Una afirmación de César Arconada (“Yo siempre
pienso que se es nacionalista cuando no se puede ser universal”) tiene ecos proféticos
del Borges que quince años después la hubiera sucrito perfectamente.
Por fin, José María Sucre es el único que se atreve a una alusión
política sólo retomada firmemente por Mariátegui: “¿Que los camaradas de ‘Martín
Fierro’ han querido con sus diatribas dirigir a los peninsulares determinadas
insinuaciones de rectificación de la actualidad política? Este es ya otro
cantar u otro vidalito u otra sonsera, que podemos deletrear
conjuntamente cuando gusten.” Por supuesto, eso nunca se hizo.
Poco tiempo después, el 18 de septiembre, en el
número 38 de la revista italiana La Fiera Letteraria, A. R. Ferrarin
se atrevió a intervenir en la polémica con un “salvavidas de plomo”: afirmaba
que también había un meridiano en Roma, mucho más importante para los
sudamericanos...
El 1 de octubre, Francisco Ayala le respondió a
La Fiera
Letteraria con un artículo llamado “En torno al meridiano. El
minutero de Italia”. Y bastante después, el 15 de mayo de 1928, La Gaceta Literaria todavía se
dedicó a la cuestión italiana (“No quiere pasar por Roma el meridiano”), con
opiniones de escritores argentinos (Leopoldo Lugones, Ricardo Rojas, Alfredo A.
Bianchi, Alfonsina Storni) que tampoco estaban de acuerdo con Ferrarin y, de
esta manera, hasta cierto punto, ofrecen una oportunidad de reconciliación con
los enojados españoles.
Todavía en 1929, como respuesta a una pregunta
de La
Gaceta Literaria
(“¿Cómo ven la nueva juventud española?”), Antonio Machado recuerda de soslayo
la polémica y trata de diluirla con una finta hacia lo universal: “Ninguno de
nuestros jóvenes representativos parece haber puesto su reloj por el meridiano
de su pueblo. Su hora aspira a ser mundial. Carece de la superstición de lo
castizo, y buena parte de su producción pudiera, sin mengua, traducirse al
esperanto.”
Volviendo a Borges, que siempre ofrece campo fértil para pensar los
problemas relativos a las identidades nacionales (y, por lo tanto, a los
mercados literarios), es bueno recordar algunos de sus célebres argumentos de
“El escritor argentino y la tradición”. Primero, que “la historia argentina
puede definirse sin equivocación como un querer apartarse de España”.
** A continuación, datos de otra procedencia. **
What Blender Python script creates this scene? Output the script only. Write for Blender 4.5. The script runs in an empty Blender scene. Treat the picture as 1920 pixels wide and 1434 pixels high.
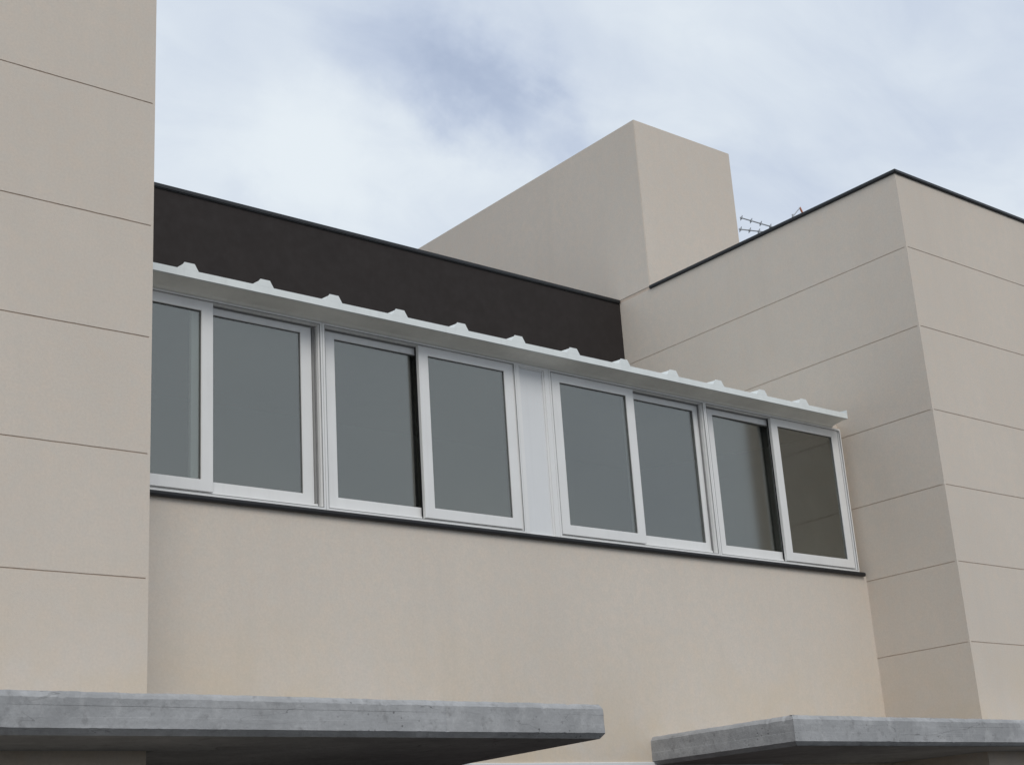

¿Cómo valora Borges esto, positivamente, como el romanticismo
revolucionario y sarmientino, o negativamente, como la hispanofilia del
Centenario? En el momento de la polémica, sin duda, está en la primera
posición, la de Sarmiento (que alguna vez, estando en España, cuando le
objetaron su propuesta de reforma ortográfica, contestó: “Éste no es un grave
inconveniente; como allá no leemos libros españoles; como Vds. no tienen
autores, ni escritores, ni sabios, ni economistas, ni políticos, ni
historiadores, ni cosa que lo valga; como Vds. aquí y nosotros allá traducimos,
nos es absolutamente indiferente que Vds. escriban de un modo lo traducido y
nosotros de otro”).
Segundo, y como para darle la razón a La Gaceta Literaria, su
“falacia de los amigos”, variante (criolla, al parecer) del argumento de
autoridad: según Borges, sus amigos gustaban fácilmente de libros franceses e
ingleses, pero difícilmente de libros españoles.
Es sorprendente lo que esto sugiere respecto del mercado literario argentino
(y, seguramente, latinoamericano); un campo escindido entre la literatura
extranjera, muchas veces leída en el idioma original, y una literatura popular
que era despreciada desde las páginas de una revista llamada, paradójicamente, Martín Fierro.